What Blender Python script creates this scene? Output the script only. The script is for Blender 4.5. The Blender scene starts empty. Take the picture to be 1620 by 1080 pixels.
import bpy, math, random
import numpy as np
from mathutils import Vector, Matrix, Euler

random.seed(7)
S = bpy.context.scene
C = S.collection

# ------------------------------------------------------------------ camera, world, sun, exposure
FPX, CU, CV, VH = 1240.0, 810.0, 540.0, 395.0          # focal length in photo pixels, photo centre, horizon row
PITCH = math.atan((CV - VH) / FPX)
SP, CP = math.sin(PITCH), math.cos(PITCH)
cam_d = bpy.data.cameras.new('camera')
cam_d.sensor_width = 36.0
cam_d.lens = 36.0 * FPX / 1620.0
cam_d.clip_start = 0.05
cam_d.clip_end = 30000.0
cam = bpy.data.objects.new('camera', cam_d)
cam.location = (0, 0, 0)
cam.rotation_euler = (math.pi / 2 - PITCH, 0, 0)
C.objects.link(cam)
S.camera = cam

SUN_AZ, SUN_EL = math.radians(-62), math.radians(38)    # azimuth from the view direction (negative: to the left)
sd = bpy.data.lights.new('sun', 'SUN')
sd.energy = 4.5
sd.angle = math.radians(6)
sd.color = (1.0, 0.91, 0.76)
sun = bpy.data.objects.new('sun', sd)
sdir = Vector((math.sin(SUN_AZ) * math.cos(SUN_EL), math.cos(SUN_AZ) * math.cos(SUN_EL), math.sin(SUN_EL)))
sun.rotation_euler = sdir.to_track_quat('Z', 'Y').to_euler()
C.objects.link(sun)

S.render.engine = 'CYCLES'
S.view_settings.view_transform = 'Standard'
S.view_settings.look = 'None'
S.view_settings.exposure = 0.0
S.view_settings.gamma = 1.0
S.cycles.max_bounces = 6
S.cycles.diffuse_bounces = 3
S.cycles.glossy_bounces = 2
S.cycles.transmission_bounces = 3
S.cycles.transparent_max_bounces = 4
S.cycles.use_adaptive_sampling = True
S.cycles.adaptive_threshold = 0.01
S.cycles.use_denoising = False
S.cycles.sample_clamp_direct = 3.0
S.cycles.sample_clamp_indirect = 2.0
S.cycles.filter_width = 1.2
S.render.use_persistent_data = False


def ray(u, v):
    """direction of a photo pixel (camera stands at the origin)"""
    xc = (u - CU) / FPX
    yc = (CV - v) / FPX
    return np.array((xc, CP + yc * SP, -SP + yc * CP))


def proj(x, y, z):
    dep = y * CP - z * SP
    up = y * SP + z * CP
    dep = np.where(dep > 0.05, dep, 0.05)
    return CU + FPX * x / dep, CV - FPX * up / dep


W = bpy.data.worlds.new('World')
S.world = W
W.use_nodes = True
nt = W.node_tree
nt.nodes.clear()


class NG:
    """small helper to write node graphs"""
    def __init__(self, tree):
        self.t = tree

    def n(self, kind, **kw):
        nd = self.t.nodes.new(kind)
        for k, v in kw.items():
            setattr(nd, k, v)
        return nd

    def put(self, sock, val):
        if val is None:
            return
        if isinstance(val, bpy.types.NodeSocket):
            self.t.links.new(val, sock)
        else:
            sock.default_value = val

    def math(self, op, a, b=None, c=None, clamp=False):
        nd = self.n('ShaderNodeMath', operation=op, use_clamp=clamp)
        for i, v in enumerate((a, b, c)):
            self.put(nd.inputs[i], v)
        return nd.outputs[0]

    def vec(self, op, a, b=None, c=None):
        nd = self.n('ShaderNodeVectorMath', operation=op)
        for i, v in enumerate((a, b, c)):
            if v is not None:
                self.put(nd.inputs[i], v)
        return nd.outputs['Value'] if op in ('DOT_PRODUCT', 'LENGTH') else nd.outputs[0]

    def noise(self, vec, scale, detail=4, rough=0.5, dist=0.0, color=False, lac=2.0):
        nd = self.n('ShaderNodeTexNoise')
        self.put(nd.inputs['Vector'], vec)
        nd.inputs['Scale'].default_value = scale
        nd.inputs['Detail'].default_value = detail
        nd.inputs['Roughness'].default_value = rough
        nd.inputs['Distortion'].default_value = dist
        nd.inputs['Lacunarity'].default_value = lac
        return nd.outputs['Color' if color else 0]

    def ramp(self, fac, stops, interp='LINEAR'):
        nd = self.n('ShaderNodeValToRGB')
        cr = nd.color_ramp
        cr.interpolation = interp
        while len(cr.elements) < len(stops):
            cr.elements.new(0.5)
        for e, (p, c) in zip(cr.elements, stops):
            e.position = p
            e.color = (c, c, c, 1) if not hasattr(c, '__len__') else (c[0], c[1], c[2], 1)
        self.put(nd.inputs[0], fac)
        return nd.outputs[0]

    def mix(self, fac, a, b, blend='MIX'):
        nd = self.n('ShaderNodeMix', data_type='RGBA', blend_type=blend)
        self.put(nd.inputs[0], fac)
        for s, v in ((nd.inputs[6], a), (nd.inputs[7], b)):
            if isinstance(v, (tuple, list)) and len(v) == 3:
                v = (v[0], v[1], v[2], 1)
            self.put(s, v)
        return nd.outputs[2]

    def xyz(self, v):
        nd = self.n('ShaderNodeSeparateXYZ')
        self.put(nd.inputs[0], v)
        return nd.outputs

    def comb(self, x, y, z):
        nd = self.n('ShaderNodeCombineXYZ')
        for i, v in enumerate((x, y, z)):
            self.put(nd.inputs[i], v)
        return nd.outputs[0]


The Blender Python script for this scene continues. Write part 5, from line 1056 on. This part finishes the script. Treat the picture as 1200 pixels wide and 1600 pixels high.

## The problem
Everything from the first line above up to and including the line that contains "C = S.collection" should be printed exactly; please print only that.

## Output below
What Blender Python script creates this scene? Output the script only. The script is for Blender 4.5. The Blender scene starts empty. Take the picture to be 1620 by 1080 pixels.
import bpy, math, random
import numpy as np
from mathutils import Vector, Matrix, Euler

random.seed(7)
S = bpy.context.scene
C = S.collection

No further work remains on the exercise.